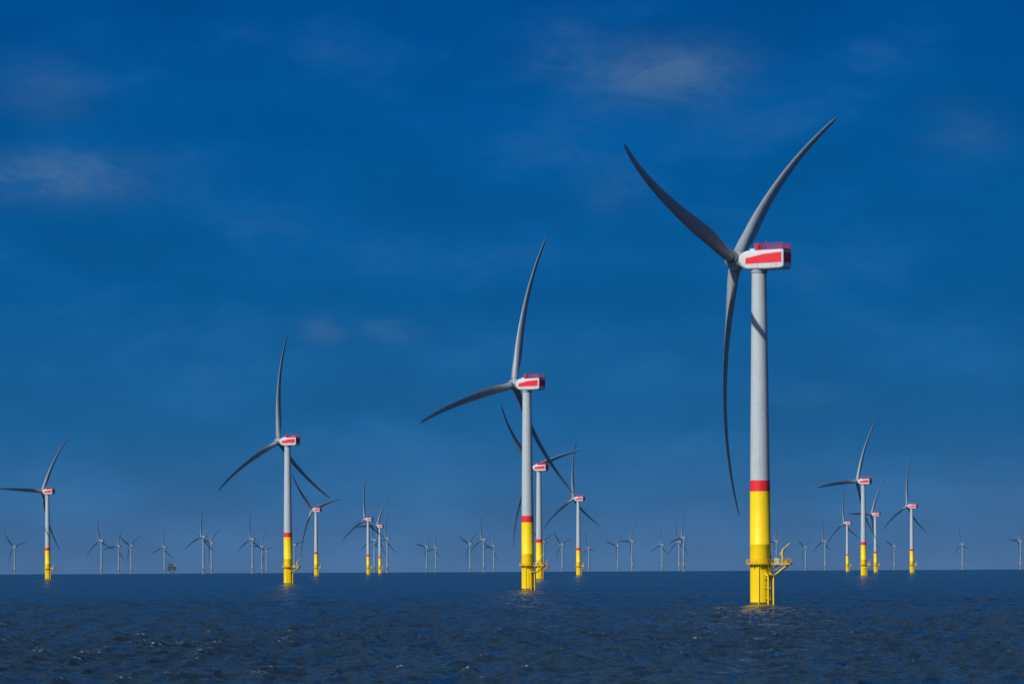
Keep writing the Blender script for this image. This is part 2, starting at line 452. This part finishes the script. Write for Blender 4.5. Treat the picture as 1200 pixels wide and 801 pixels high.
def mrange(f,a,b,c,d,interp='SMOOTHSTEP'):
    n=Nn.new("ShaderNodeMapRange"); n.interpolation_type=interp; L.new(f,n.inputs[0])
    for i,q in enumerate((a,b,c,d)): n.inputs[i+1].default_value=q
    return n.outputs[0]
mott=mrange(n1,.3,.7,.90,1.09)
vm_=Nn.new("ShaderNodeVectorMath"); vm_.operation='SCALE'; L.new(col,vm_.inputs[0]); L.new(mott,vm_.inputs["Scale"])
col=vm_.outputs[0]
clouds=[(.0488,.1517,.022,.009,1.0),(.0158,.159,.013,.008,.4),(-.1386,.1208,.027,.0065,1.15),(-.1425,.1485,.018,.010,.3),
        (-.058,.0725,.006,.004,.5),(-.037,.0725,.009,.0035,.4),(.14,.134,.013,.009,.3),(.033,.1163,.010,.006,.35),(.09,.052,.011,.003,.3),
        (.148,.022,.024,.007,.35)]
tot=None
for (cu,cvv,a,b,s) in clouds:
    du=mth('DIVIDE',mth('SUBTRACT',u,cu),a); dv=mth('DIVIDE',mth('SUBTRACT',v,cvv),b)
    g=mth('MULTIPLY',mth('EXPONENT',mth('MULTIPLY',mth('ADD',mth('MULTIPLY',du,du),mth('MULTIPLY',dv,dv)),-1.0)),s)
    tot=g if tot is None else mth('ADD',tot,g)
front=mrange(y,.2,.5,0,1)
wis=mrange(n2,.30,.72,0,1)
bas=mth('MULTIPLY',mrange(n1,.48,.72,0,1),.14)
cf=mth('ADD',mth('MULTIPLY',mth('MULTIPLY',tot,front),mth('ADD',mth('MULTIPLY',wis,.68),.12)),mth('MULTIPLY',bas,wis))
cf=mth('MINIMUM',cf,.6)
col=mixc(cf,col,srgb(82,115,154))
up=mrange(z,.22,.5,0,1)
final=mixc(up,col,nish)
L.new(final,bg.inputs[0]); bg.inputs[1].default_value=1.0

# ------------------------------------------------------------------ sun
sd=bpy.data.lights.new("sun",'SUN'); sd.energy=4.3; sd.angle=math.radians(.5); sd.color=(1,.95,.87)
so=bpy.data.objects.new("sun",sd); link(so)
dirv=Vector((math.sin(SUN_AZ)*math.cos(SUN_EL),math.cos(SUN_AZ)*math.cos(SUN_EL),math.sin(SUN_EL)))
so.rotation_euler=dirv.to_track_quat('Z','Y').to_euler()
so.location=(0,0,200)

# ------------------------------------------------------------------ camera
cd=bpy.data.cameras.new("camera"); cam=bpy.data.objects.new("camera",cd); link(cam)
cd.sensor_width=36; cd.lens=3788/1200*36; cd.shift_y=262.2/1200
cd.clip_start=.5; cd.clip_end=60000
cam.matrix_world=Matrix.Translation((0,0,CAM_H))@Matrix.Rotation(math.radians(90),4,'X')@Matrix.Rotation(math.radians(-.28),4,'Z')
scene.camera=cam
scene.view_settings.view_transform='Standard'; scene.view_settings.look='None'; scene.view_settings.exposure=0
_ _ _ _ _ _ _
| AIM |
Reproduce the material above verbatim; omit every picture.

| SOLVED EXERCISE |
Keep writing the Blender script for this image. This is part 2, starting at line 452. This part finishes the script. Write for Blender 4.5. Treat the picture as 1200 pixels wide and 801 pixels high.
def mrange(f,a,b,c,d,interp='SMOOTHSTEP'):
    n=Nn.new("ShaderNodeMapRange"); n.interpolation_type=interp; L.new(f,n.inputs[0])
    for i,q in enumerate((a,b,c,d)): n.inputs[i+1].default_value=q
    return n.outputs[0]
mott=mrange(n1,.3,.7,.90,1.09)
vm_=Nn.new("ShaderNodeVectorMath"); vm_.operation='SCALE'; L.new(col,vm_.inputs[0]); L.new(mott,vm_.inputs["Scale"])
col=vm_.outputs[0]
clouds=[(.0488,.1517,.022,.009,1.0),(.0158,.159,.013,.008,.4),(-.1386,.1208,.027,.0065,1.15),(-.1425,.1485,.018,.010,.3),
        (-.058,.0725,.006,.004,.5),(-.037,.0725,.009,.0035,.4),(.14,.134,.013,.009,.3),(.033,.1163,.010,.006,.35),(.09,.052,.011,.003,.3),
        (.148,.022,.024,.007,.35)]
tot=None
for (cu,cvv,a,b,s) in clouds:
    du=mth('DIVIDE',mth('SUBTRACT',u,cu),a); dv=mth('DIVIDE',mth('SUBTRACT',v,cvv),b)
    g=mth('MULTIPLY',mth('EXPONENT',mth('MULTIPLY',mth('ADD',mth('MULTIPLY',du,du),mth('MULTIPLY',dv,dv)),-1.0)),s)
    tot=g if tot is None else mth('ADD',tot,g)
front=mrange(y,.2,.5,0,1)
wis=mrange(n2,.30,.72,0,1)
bas=mth('MULTIPLY',mrange(n1,.48,.72,0,1),.14)
cf=mth('ADD',mth('MULTIPLY',mth('MULTIPLY',tot,front),mth('ADD',mth('MULTIPLY',wis,.68),.12)),mth('MULTIPLY',bas,wis))
cf=mth('MINIMUM',cf,.6)
col=mixc(cf,col,srgb(82,115,154))
up=mrange(z,.22,.5,0,1)
final=mixc(up,col,nish)
L.new(final,bg.inputs[0]); bg.inputs[1].default_value=1.0

# ------------------------------------------------------------------ sun
sd=bpy.data.lights.new("sun",'SUN'); sd.energy=4.3; sd.angle=math.radians(.5); sd.color=(1,.95,.87)
so=bpy.data.objects.new("sun",sd); link(so)
dirv=Vector((math.sin(SUN_AZ)*math.cos(SUN_EL),math.cos(SUN_AZ)*math.cos(SUN_EL),math.sin(SUN_EL)))
so.rotation_euler=dirv.to_track_quat('Z','Y').to_euler()
so.location=(0,0,200)

# ------------------------------------------------------------------ camera
cd=bpy.data.cameras.new("camera"); cam=bpy.data.objects.new("camera",cd); link(cam)
cd.sensor_width=36; cd.lens=3788/1200*36; cd.shift_y=262.2/1200
cd.clip_start=.5; cd.clip_end=60000
cam.matrix_world=Matrix.Translation((0,0,CAM_H))@Matrix.Rotation(math.radians(90),4,'X')@Matrix.Rotation(math.radians(-.28),4,'Z')
scene.camera=cam
scene.view_settings.view_transform='Standard'; scene.view_settings.look='None'; scene.view_settings.exposure=0